Since the topic of the day is “tyranny” let’s understand what that word and its adjective “tyrannical” mean.

tyranny:  noun: oppressive power; esp. oppressive power exerted by government.

tyrannical:  adj:  2. characterized by oppressive, unjust or arbitrary behavior or control.

Both words have, over the last two years, found their way into conservatives’ attack on Obamacare, and more recently, with respect to Senate Democrats’ exercising of the so-called “nuclear option”; i.e. a vote to allow the confirmation of presidential appointments with a simple 51-vote majority rather than the 60 previously required.

Apropos Obamacare (OC), conservatives have claimed with it was “jammed” down everyone’s throat, and that congressional Republicans were denied any voice in shaping the bill as it was being crafted. Thus, because the bill in final form, passed without a single GOP vote in either house, it was a “tyrannical” exercise of power by Democrats who, at the time, were in the majority.

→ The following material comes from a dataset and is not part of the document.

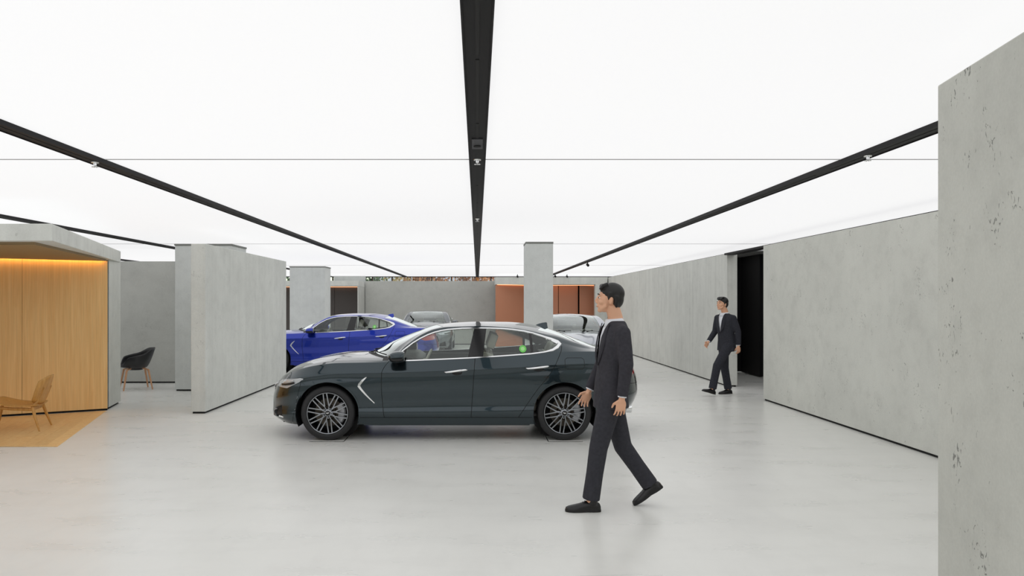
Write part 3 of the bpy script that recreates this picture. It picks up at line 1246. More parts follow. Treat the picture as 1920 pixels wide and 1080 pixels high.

There is little basis in fact for such claims. House Republicans put forward five substantive amendments to OC; Senate Republicans, two (1). Some were adopted, some were not. In any case, all told, there were 161 GOP-sponsored amendments to OC that found their way into the bill in its final form. Most of these were, admittedly, “technical” (2) in nature. That this legislation passed without any GOP support may well have more to do with that party’s longstanding disinterest in healthcare reform, especially if it included the name “Obama” (3).

Turning our attention now to Senate Democrats’ exercise of the “nuclear option”, there is this:  Senate Republicans had steadily refused to even bring to the floor for debate, the merits of three individuals that the president had nominated to fill vacancies in various federal courts. The GOP refusal was based on Obama’s unwillingness to accede to demands that had absolutely nothing to do with the qualifications of the three nominees. For example, Sen. Lindsey Graham in outspoken fashion, had declared that he alone would block each of the nominees unless he was supplied with information pertaining to the attack on our compound in Benghazi, Libya.

Sen. Graham is not the only Republican who promised to use the same sort of tactic which is best described by the single word, “extortion”. In all such cases, what was to be extorted was completely irrelevant to the nominees’ qualifications, judicial experience and record in being impartial in their proper application of the law. For good reason, then, the president refused to comply, especially since matters like Benghazi had already been subject to multiple, open hearings in both houses. This impasse remained in place for months until finally, the Democrats brought the nuclear option to the floor and passed it. In turn, this will allow Obama’s nominees’ names to move forward for debate and likely, eventual confirmation.

If, in the foregoing recent Senate history, there is any “tyranny”, it was being practiced by the body’s Republican minority. James Madison, one of our most honored Founding Fathers, worried over a “tyranny of the majority” that might come about as a result of the arbitrary/unjust exercise of power by the many over the few. In contrast, in all that he wrote and said, there is no evidence that he was equally concerned that a partisan minority would use the rules of the Senate to bring governance to a halt. Pity that he did not see it coming or he might have warned us. 


1. The Republican House amendments are identified as H.R. 3400, 3468, 3970, 4038 and 4529; in the Senate by S.R. 1099 and 1783.

2. The term “technical” was applied to a portion of the 161 amendments by Sen. Lisa Murkowski (R-Alaska).

3. See “From whence commeth Obamacare” published at this blogsite on Nov. 6, 2013.